Guitry, quand il parle de relations amoureuses, est souvent proche de Feydeau et de Marivaux, et les dialogues de la pièce sont parfois ciselés du genre: » Ce qui fait rester les femmes, c’est la peur qu’on soit vite consolé de leur départ » Une femme qui s’en va avec son amant n’abandonne pas son mari, elle le débarrasse d’une femme infidèle ». Plus les homme sont intelligents, moins ils sont malins ». » Ceux qui n’ont pas droit au bonheur, n’ont pas non plus droit au malheur ». D’accord, ce n’est pas du Confucius mais enfin…
En revanche, mieux vaut oublier les jeux de mots un peu trop faciles comme : »Je la trouve un peu voyante/ – Tu as peur qu’elle te prédise l’avenir » ou » Si elle est en grand deuil, ce n’est pas urgent, je ne peux plus rien faire pour elle ». La pièce ne repose heureusement pas que sur ces mots d’auteur, même si Guitry adore en parsemer son théâtre.
Daniel Benoin a préféré garder un air d’époque à la pièce, encore que les costumes ne sont en rien 1930, et il cède à la manie actuelle, en se croyant obligé de nous rappeler la situation politique et sociale vue par les actualités de l’époque .Si Guitry n’y fait aucune allusion, alors grands Dieux, pourquoi le faire? Bon, cela fait, toujours plaisir de voir des images que l’on voit peu mais casse le rythme déjà un peu lent.Il y a aussi cette idée aussi sotte que grenue, comme disait autrefois Olivier Revault d’Allonnes dans ses cours, d’imager certaines répliques; exemple: quand on croit le docteur Marcelin mort, on le voit étendu dans l’herbe sur les écrans. Ce qui est bien naïf et, en tout cas, ne sert rigoureusement à rien.
A ces réserves près, la mise en scène , dans cet ovni scénographique, représente un pari dont Daniel Benoin sort plutôt gagnant, même si un peu plus de rythme , surtout pendant la dernière demi-heure, ne serait pas du tout un luxe , et c’est un euphémisme, mais comment faire quand les comédiens doivent parcourir sans arrêt des dizaines de mètres pour circuler entre tous ces canapés; la scénographie adoptée tient quand même du gadget… Pourquoi faire simple avec une belle et vraie scène frontale, bien adaptée aux intrigues à la Guitry, quand on peut faire bling bling et un peu tape-à-l’oeil, avec cette grande surface mal adaptée au propos… Moralité: quand on aime les gadgets, cela peut vous retomber dessus!

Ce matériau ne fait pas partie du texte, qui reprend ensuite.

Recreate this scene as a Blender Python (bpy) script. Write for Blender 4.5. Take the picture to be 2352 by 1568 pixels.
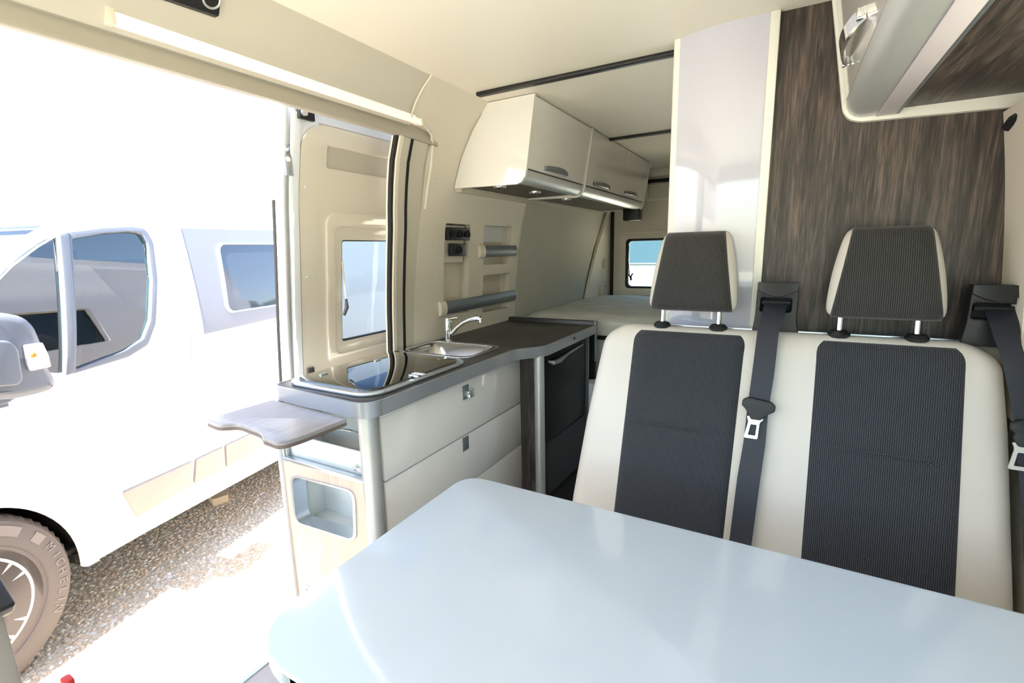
import bpy, bmesh, math, random
import numpy as np
from mathutils import Matrix, Vector, geometry
random.seed(7); rng=np.random.default_rng(7)
S=bpy.context.scene; COL=S.collection
for o in list(bpy.data.objects): bpy.data.objects.remove(o)
pi=math.pi
# ------------------------------------------------------------------ camera
F=1105.8; H=1.30
yaw,pit,rol=-.517165,.186004,.02295
cy,sy,cp,sp,cr,sr=math.cos(yaw),math.sin(yaw),math.cos(pit),math.sin(pit),math.cos(rol),math.sin(rol)
fwd=np.array([sy*cp,cy*cp,-sp]); _r=np.array([cy,-sy,0.]); _d=np.cross(fwd,_r)
R=np.array([_r*cr+_d*sr,-_r*sr+_d*cr,fwd]); C=np.array([0,0,H])
cam=bpy.data.cameras.new('camera'); co=bpy.data.objects.new('camera',cam); COL.objects.link(co)
cam.sensor_width=36; cam.lens=F/2352*36; cam.clip_start=.02; cam.clip_end=300
co.matrix_world=Matrix(((R[0][0],-R[1][0],-R[2][0],0),(R[0][1],-R[1][1],-R[2][1],0),(R[0][2],-R[1][2],-R[2][2],H),(0,0,0,1)))
S.camera=co
# ------------------------------------------------------------------ light
S.view_settings.view_transform='Standard'; S.view_settings.look='None'; S.view_settings.gamma=1
S.view_settings.use_curve_mapping=False; S.view_settings.exposure=.94
W=bpy.data.worlds.new('world'); S.world=W; W.use_nodes=True
nt=W.node_tree; nt.nodes.clear()
sky=nt.nodes.new('ShaderNodeTexSky'); sky.sky_type='NISHITA'; sky.sun_disc=False
sky.sun_elevation=math.radians(58); sky.sun_rotation=math.radians(190); sky.air_density=1.0; sky.dust_density=1.6; sky.ozone_density=1.0
bg=nt.nodes.new('ShaderNodeBackground'); bg.inputs[1].default_value=.42
wo=nt.nodes.new('ShaderNodeOutputWorld'); nt.links.new(sky.outputs[0],bg.inputs[0]); nt.links.new(bg.outputs[0],wo.inputs[0])
sl=bpy.data.lights.new('sun','SUN'); sl.energy=18.5; sl.angle=.009; sl.color=(1,.93,.82)
so=bpy.data.objects.new('sun',sl); COL.objects.link(so)
# direction towards the sun: ahead of the van (-y) and high, a touch over the roof side
sd=Vector((.088,-.52,.85)).normalized(); so.rotation_euler=sd.to_track_quat('Z','Y').to_euler(); so.location=(-4,-8,12)

# ------------------------------------------------------------------ pixel -> world helpers (used on real planes)
def ray(u,v): return R.T@np.array([(u-1176)/F,(v-784)/F,1])
def P(u,v,**k):
    a,val=list(k.items())[0]; i='xyz'.index(a); d=ray(u,v); return C+d*((val-C[i])/d[i])
def PS(u,v,g,a=.2,b=9):
    d=ray(u,v); ts=np.linspace(a,b,300); p=g(C+d*ts[0])
    for i in range(1,300):
        q=g(C+d*ts[i])
        if p*q<=0:
            lo,hi=ts[i-1],ts[i]; gl=p
            for _ in range(24):
                m=(lo+hi)/2; gm=g(C+d*m)
                if gl*gm<=0: hi=m
                else: lo=m; gl=gm
            return C+d*lo
        p=q
    raise Exception('PS %s %s'%(u,v))
WZ=[0,.9,1.1,1.3,1.45,1.6,1.7,1.8,1.9,1.97]; WXs=[-1.41,-1.405,-1.39,-1.365,-1.335,-1.295,-1.256,-1.195,-1.11,-1.03]
WX=lambda z: float(np.interp(z,WZ,WXs))
PW=lambda u,v,o=0: PS(u,v,lambda X:X[0]-WX(X[2])-o)
YB=lambda z: 1.30+(z-.5)*.22
PB=lambda u,v,o=0: PS(u,v,lambda X:X[1]-YB(X[2])-o)

# ------------------------------------------------------------------ materials
def lin(c):
    r=[]
    for v in c:
        v=v/255; r.append(v/12.92 if v<=.04045 else ((v+.055)/1.055)**2.4)
    return (*r,1)
def mat(name,c,rough=.5,metal=0,coat=0,spec=.5,noise=None,bump=None,emit=None,sheen=0,aniso=None):
    m=bpy.data.materials.new(name); m.use_nodes=True; n=m.node_tree; b=n.nodes['Principled BSDF']
    b.inputs['Base Color'].default_value=lin(c); b.inputs['Roughness'].default_value=rough; b.inputs['Metallic'].default_value=metal
    b.inputs['Coat Weight'].default_value=coat; b.inputs['Coat Roughness'].default_value=.03; b.inputs['Specular IOR Level'].default_value=spec
    if sheen: b.inputs['Sheen Weight'].default_value=sheen
    tc=n.nodes.new('ShaderNodeTexCoord')
    if noise:   # (scale, other colour, stretch)
        mp=n.nodes.new('ShaderNodeMapping'); mp.inputs['Scale'].default_value=noise[2] if len(noise)>2 else (1,1,1)
        t=n.nodes.new('ShaderNodeTexNoise'); t.inputs['Scale'].default_value=noise[0]; t.inputs['Detail'].default_value=4
        r=n.nodes.new('ShaderNodeValToRGB'); r.color_ramp.elements[0].position=.35; r.color_ramp.elements[1].position=.65
        r.color_ramp.elements[0].color=lin(c); r.color_ramp.elements[1].color=lin(noise[1])
        n.links.new(tc.outputs['Object'],mp.inputs[0]); n.links.new(mp.outputs[0],t.inputs[0]); n.links.new(t.outputs[0],r.inputs[0]); n.links.new(r.outputs[0],b.inputs['Base Color'])
    if bump:    # (scale, strength, distance)
        t=n.nodes.new('ShaderNodeTexNoise'); t.inputs['Scale'].default_value=bump[0]; t.inputs['Detail'].default_value=3
        bn=n.nodes.new('ShaderNodeBump'); bn.inputs['Strength'].default_value=bump[1]; bn.inputs['Distance'].default_value=bump[2]
        n.links.new(tc.outputs['Object'],t.inputs[0]); n.links.new(t.outputs[0],bn.inputs['Height']); n.links.new(bn.outputs[0],b.inputs['Normal'])
    if emit: b.inputs['Emission Color'].default_value=lin(emit[0]); b.inputs['Emission Strength'].default_value=emit[1]
    return m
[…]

Mais c’est vraiment réjouissant de voir l’excellent François Marthouret ( Marcelin )qu’on a vu davantage dans un type de théâtre plus sérieux , chez Brook ou ailleurs, ainsi que Marie-France Pisier ( Lucie Marcelin) qui est plus une habituée des plateaux de cinéma. mais tous les autres rôles sont bien tenus , et le dialogue au début entre le valet ( Jacques Bellay) et Jean Marcelin annonce, en aussi loufoque et aussi comique, La Cantatrice chauve d’Eugène Ionesco.
A voir? Oui, ce n’est pas pas encore une fois ni LA pièce ni LA mise en scène de l’année mais ce Nouveau testament, fait passer une bonne soirée, surtout après les atrocités de la guerre racontée à Bobigny comme à Confluences en solo d’une heure interminable : ce sera pour demain lundi.
. Et, si vous ne connaissez pas Guitry- personne n’est parfait- vous découvrirez un auteur plus fin et moins boulevardier que sa réputation pouvait le faire craindre. On attend avec impatience le second volet de ce diptyque, Faces de Cassavetes , dans ce même décor aux quarante canapés.
Philippe du Vignal
Théâtre Nanterre Amandiers jusqu’au 5 avril et Faces a lieu le 4 avril et du 7 au 11 avril.